Raboplus' funds under management here, including its PIE cash fund and the third party managed funds it offers via its website jumped by 300 per cent over the past two months to $33 million.
Bouwman and Raboplus' local boss Mike Heath said that looked to have occurred without a a lot of cannibalisation of its core online savings offering.
The vanilla online savings product itself has continued to grow apace, doubling in size in one year to about $5 billion. It is targeting further growth of about 50 to 60 per cent this year.
Rabobank has been relatively untouched by the credit market issues that have troubled other big European banks, some of the managed funds it offers access to have some exposure, but none of this has done anything to affect the bank's AAA rating, says Bouwman.

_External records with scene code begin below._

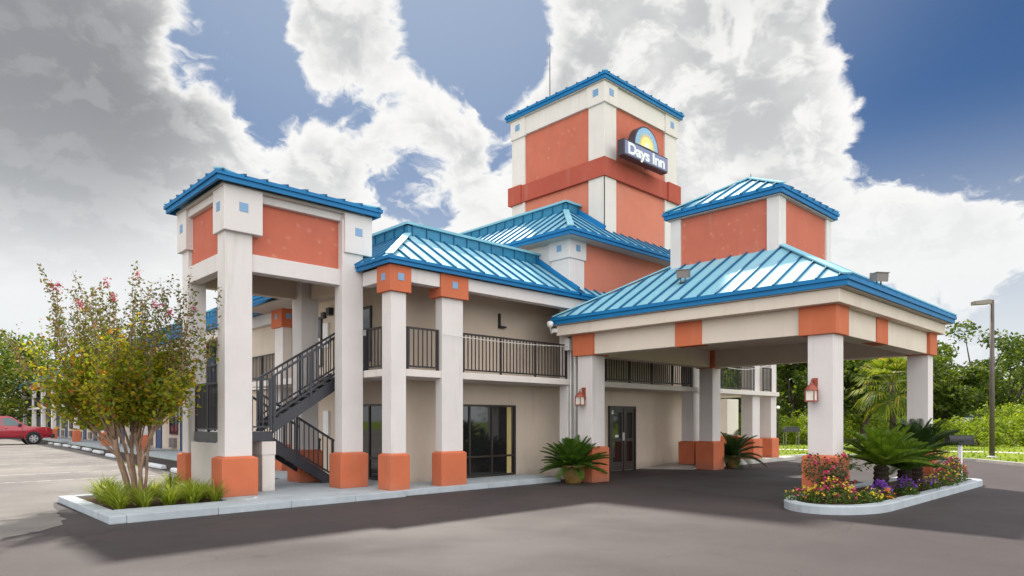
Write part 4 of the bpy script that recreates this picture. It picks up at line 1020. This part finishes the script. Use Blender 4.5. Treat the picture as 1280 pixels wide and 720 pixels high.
def unit(n): v = rng.normal(size=(n, 3)); return v / np.linalg.norm(v, axis=1)[:, None]
def leaf_arrays(C, size, aspect=.5, up=.0, jitter=.35):
    """one bent diamond leaf per centre"""
    n = len(C); a = unit(n); a[:, 2] = a[:, 2] * .7 - up; a /= np.linalg.norm(a, axis=1)[:, None]
    b = np.cross(a, unit(n)); b /= np.linalg.norm(b, axis=1)[:, None] + 1e-9
    s = size * (1 + jitter * rng.uniform(-1, 1, n))[:, None]
    V = np.stack([C - a * s * .5, C + b * s * aspect * .5 - a * s * .05, C + a * s * .5, C - b * s * aspect * .5 - a * s * .05], 1).reshape(-1, 3)
    F = np.arange(4 * n).reshape(-1, 4)
    return V, F
def leaves(name, C, size, m, parent, aspect=.5, up=0., jitter=.35):
    V, F = leaf_arrays(np.asarray(C), size, aspect, up, jitter)
    return raw_mesh(name, V, F, m, parent)

def limb_path(p, d, L, n=6, wob=.12, lift=0.):
    pts = [np.array(p)]; d = np.array(d, float); d /= np.linalg.norm(d)
    for i in range(n):
        d = d + rng.normal(size=3) * wob; d[2] += lift; d /= np.linalg.norm(d)
        pts.append(pts[-1] + d * L / n)
    return pts, d

# -- crape myrtle by the stair tower
def along(s, n, sc, t0=0.):
    s = np.array(s); t = rng.uniform(t0, 1, n) * (len(s) - 1); i0 = np.minimum(t.astype(int), len(s) - 2); fr = (t - i0)[:, None]
    return s[i0] * (1 - fr) + s[i0 + 1] * fr + rng.normal(size=(n, 3)) * sc
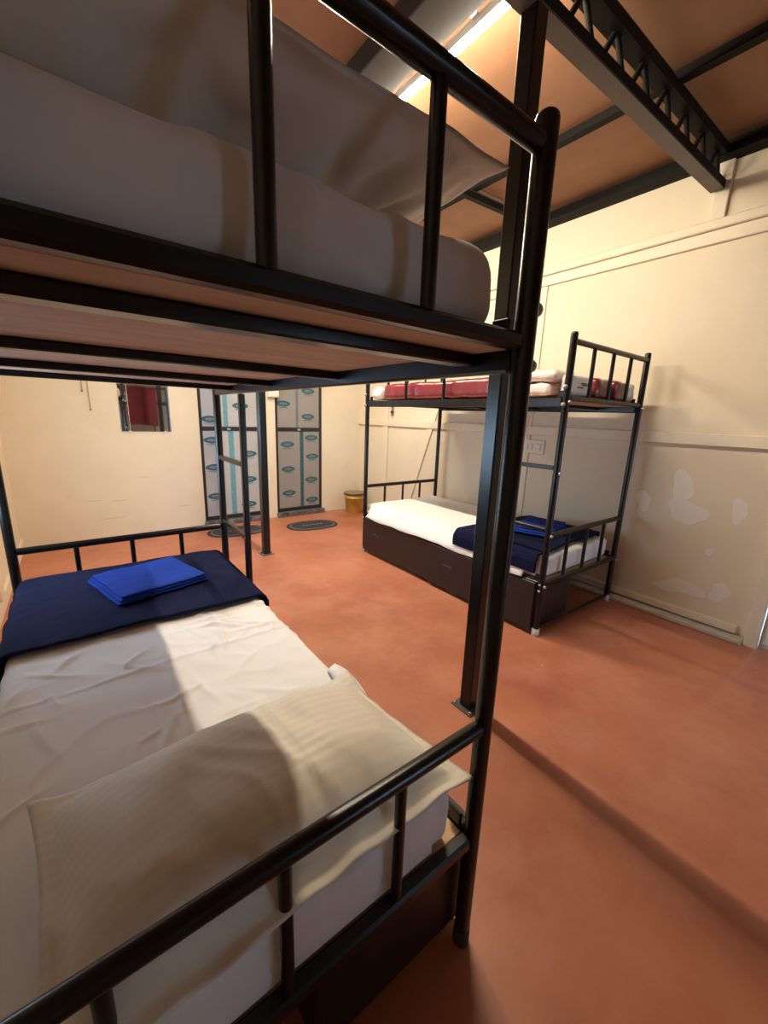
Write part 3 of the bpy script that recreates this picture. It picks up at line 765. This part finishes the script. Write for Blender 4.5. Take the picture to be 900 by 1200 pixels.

Rabo's rating is probably one of the key selling points for its online saving offering along with its two factor authentication security system which has yet to be breached by fraudsters anywhere.
In the Netherlands internet banking security is a big issue, with banks there contributing to a television advertising campaign informing the public about the dangers and remedies.
The Bankers Association has yet to tackle the issue with anything approaching the same enthusiasm.
Bouwman said a change of heart would be a good thing.
GPG hungry for next course
Since completing its acquisition of giant threads and haberdashery multinational Coats in 2003, Sir Ron Brierley's Guinness Peat Group has at times born a passing resemblance to an overfed python, temporarily immobilised as it digests a huge meal.
But with three takeover offers on the go at present, one each in New Zealand, Australia and the UK, GPG is back at the buffet table.
GPG's increased £34.6 million ($86 million), £11.50 a share offer for Newbury Racecourse in southern England lapsed on Wednesday after gaining just 5.55 per cent acceptance, which would have taken its stake to 26.34 per cent. It has yet to indicate whether or not it will try again.
In New Zealand, GPG's Turners & Growers has made a $2.10 a share offer for unlisted fruit producer Kerifresh after picking up 23 per cent of the company in a court-ordered sale of a stake held by managing director Alan Thompson and associated interests.
This is a resumption of Turners & Growers' tilt at the company after it suspended its $2 a share bid in October because of alleged breaches of the Takeovers Code by Thompson and associates.
The third takeover on the go is an A55c a share offer for Gosford Quarry in New South Wales. GPG holds 19.86 per cent of Gosford's shares.
GPG's modus operandi is to acquire part or all of the shares in underperforming or undervalued companies and use boardroom influence to extract or unlock value from them.
The Newbury and Gosford bids to some extent appear to be about unlocking the value of properties held by the companies, while the interest in Kerifresh appears to be driven by the synergies it offers for Turners & Growers.
GPG's Tony Gibbs downplayed the activity, saying it was business as usual.
Fine dining index could be measure of need for comfort food
While The Economist magazine's Big Mac index measures the purchasing power of currencies by comparing the price of the ubiquitous burger in various countries, the Langham Hotel is proffering an altogether different culinary economic indicator.
Anyone still concerned that the turmoil on international equity markets will continue into a meltdown ought to be assured by a release from the hotel this week titled "High-end restaurant diners refute doom atmosphere".
"Despite the widely reported down-turn in the economy, Partingtons at the Langham has experienced escalating demand from food-lovers looking for a full dining experience rather than a quick sit down meal," reads the release.
"As a result, Partingtons will open on Mondays for dinner service from 25 February 2008."
Then again, does this suggest that well-heeled investors regard a cup of tea and a lie-down as an insufficiently substantial diversion from market woe?